Sunday, November 16, 2008

The Gay Problem

During marriage discussions, of late, I remember that, for me, this and all discussion about The Gay Problem is rooted in equality.

Our equality is not something that should ever be decided by voting. It's something that's inherent because we breathe.

A proposition I have forwarded for years is this: Unless and until we have full legal and civil equality, gay people are living under conditions that suggest taxation without representation.

Just like every citizen of the United States, gay people are required to contribute to society in general by paying taxes, building up social security, and paying property and other taxes.

But unlike its contract with other citizens, society enacts legal and cultural prohibitions against gay people that effectively prevent us from serving in the military, enacting family structures, holding various kinds of employment, inheriting property, and naming certain beneficiaries.

In many jurisdictions we cannot expect to obtain mortgages or business loans.

In certain jurisdictions we must transact our lives behind filmy but absurdly convoluted layers of secrecy in order to avoid physical harm and even death.

Our youth have no guarantee of a safe learning environment; there are more of them homeless on the streets than any other demographic.

In short, we are hidden in plain sight.

If that's where civil society and its laws wishes to place us and, for whatever reasons they wish to continue to do so, I say OKAY. BRING IT ON.

My Final Solution to The Gay Problem is Cut Me Loose.

I would love to put the funds I now pay into my local, state, and federal governments in another pot that I could use for my self sufficiency. Lord knows my standard of living would immediately improve by magnitudes.

I could say more but I'll stop here. I have a lot to do between now and tomorrow morning when my work week starts.

( I was away from home most of Friday night and all of Saturday helping, as a member of a committee I'm part of in my small town, to get ready for a community Veterans Day Supper.
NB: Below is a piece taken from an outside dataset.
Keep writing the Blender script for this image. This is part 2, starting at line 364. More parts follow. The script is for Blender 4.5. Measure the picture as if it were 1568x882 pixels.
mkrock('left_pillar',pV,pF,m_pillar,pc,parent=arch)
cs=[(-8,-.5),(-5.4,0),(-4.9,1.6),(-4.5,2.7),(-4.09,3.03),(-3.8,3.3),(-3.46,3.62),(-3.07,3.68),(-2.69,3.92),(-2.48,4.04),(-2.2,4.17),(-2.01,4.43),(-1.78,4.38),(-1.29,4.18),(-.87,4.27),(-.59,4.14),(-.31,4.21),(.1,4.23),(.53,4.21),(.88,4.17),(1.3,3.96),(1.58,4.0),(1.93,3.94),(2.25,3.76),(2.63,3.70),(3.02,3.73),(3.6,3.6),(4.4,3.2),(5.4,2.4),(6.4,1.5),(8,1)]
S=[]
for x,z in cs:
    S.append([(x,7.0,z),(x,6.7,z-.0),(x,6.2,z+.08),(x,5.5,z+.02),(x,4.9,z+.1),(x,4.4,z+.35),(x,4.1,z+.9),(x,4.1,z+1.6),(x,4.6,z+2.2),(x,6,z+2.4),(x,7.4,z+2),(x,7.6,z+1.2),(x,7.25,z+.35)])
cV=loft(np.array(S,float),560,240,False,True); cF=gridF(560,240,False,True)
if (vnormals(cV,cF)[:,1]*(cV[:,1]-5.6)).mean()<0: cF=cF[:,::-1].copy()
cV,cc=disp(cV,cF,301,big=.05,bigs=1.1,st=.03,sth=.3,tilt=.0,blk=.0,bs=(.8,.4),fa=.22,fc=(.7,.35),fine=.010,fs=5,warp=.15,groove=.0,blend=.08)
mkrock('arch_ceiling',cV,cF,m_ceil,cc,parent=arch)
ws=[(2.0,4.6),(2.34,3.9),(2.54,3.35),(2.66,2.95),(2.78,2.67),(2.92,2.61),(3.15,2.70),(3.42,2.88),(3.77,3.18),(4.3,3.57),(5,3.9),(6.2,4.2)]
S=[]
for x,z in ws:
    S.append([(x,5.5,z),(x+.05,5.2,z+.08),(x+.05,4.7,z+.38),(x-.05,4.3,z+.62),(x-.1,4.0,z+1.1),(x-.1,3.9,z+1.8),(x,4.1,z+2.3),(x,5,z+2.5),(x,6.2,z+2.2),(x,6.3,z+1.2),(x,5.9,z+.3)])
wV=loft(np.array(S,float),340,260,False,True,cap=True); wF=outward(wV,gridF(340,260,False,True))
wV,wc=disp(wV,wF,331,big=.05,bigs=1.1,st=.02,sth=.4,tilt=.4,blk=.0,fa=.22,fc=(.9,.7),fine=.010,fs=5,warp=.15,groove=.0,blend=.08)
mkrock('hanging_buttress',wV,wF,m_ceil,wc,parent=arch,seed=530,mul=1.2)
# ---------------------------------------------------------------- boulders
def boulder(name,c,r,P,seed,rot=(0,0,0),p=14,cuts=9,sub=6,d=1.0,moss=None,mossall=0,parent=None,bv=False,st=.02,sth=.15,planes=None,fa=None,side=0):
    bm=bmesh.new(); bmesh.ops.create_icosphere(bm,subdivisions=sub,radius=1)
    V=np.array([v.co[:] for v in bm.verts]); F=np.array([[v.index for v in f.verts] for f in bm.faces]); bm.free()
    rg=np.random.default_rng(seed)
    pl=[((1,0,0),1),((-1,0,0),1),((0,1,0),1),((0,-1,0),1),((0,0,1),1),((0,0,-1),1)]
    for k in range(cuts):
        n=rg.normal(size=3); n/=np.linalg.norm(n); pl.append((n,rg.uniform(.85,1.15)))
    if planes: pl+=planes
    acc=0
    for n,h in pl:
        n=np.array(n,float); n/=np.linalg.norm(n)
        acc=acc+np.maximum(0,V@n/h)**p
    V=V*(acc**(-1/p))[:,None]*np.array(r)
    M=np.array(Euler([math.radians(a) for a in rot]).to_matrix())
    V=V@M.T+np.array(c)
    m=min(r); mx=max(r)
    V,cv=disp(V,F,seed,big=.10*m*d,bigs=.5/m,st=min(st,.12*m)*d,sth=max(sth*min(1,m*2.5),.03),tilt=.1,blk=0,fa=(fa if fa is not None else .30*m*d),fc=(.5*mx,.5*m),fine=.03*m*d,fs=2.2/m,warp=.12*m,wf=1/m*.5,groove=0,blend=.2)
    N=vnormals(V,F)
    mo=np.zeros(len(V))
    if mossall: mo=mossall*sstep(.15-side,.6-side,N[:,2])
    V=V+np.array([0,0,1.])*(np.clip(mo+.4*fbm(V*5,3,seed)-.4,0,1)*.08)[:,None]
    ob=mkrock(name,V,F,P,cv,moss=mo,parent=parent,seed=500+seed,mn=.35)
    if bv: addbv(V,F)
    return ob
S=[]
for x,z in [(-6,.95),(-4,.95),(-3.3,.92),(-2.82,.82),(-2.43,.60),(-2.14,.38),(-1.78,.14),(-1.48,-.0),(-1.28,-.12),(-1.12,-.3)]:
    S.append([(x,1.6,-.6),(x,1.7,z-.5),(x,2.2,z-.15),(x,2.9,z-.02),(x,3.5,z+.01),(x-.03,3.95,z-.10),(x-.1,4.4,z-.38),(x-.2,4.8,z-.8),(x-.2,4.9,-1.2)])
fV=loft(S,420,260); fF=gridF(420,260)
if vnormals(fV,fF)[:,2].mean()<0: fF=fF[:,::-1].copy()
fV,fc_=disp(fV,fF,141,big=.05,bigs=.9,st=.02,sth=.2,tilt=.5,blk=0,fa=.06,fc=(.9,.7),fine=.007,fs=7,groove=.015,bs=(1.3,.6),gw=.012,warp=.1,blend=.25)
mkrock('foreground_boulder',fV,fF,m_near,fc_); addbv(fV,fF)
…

We fed 260 people - 66 of whom were veterans. The vets and their spouses were our guests for the dinner. After we finished with the dinner and cleaned up I came home and stayed up too late - I slept in really late this morning. I still have to get out my check book and pay my monthly bills and then get ready for a meeting at work where we'll discuss how we can implement economic development projects that we hope will improve conditions here in one of the poorest counties in the United States.)

All this to say that, as a citizen, I show up. Most of us do.

I'd like the hobnailed boot off my neck now, please.

Or, if that's not on America's Legal and Cultural Agenda, cut me loose.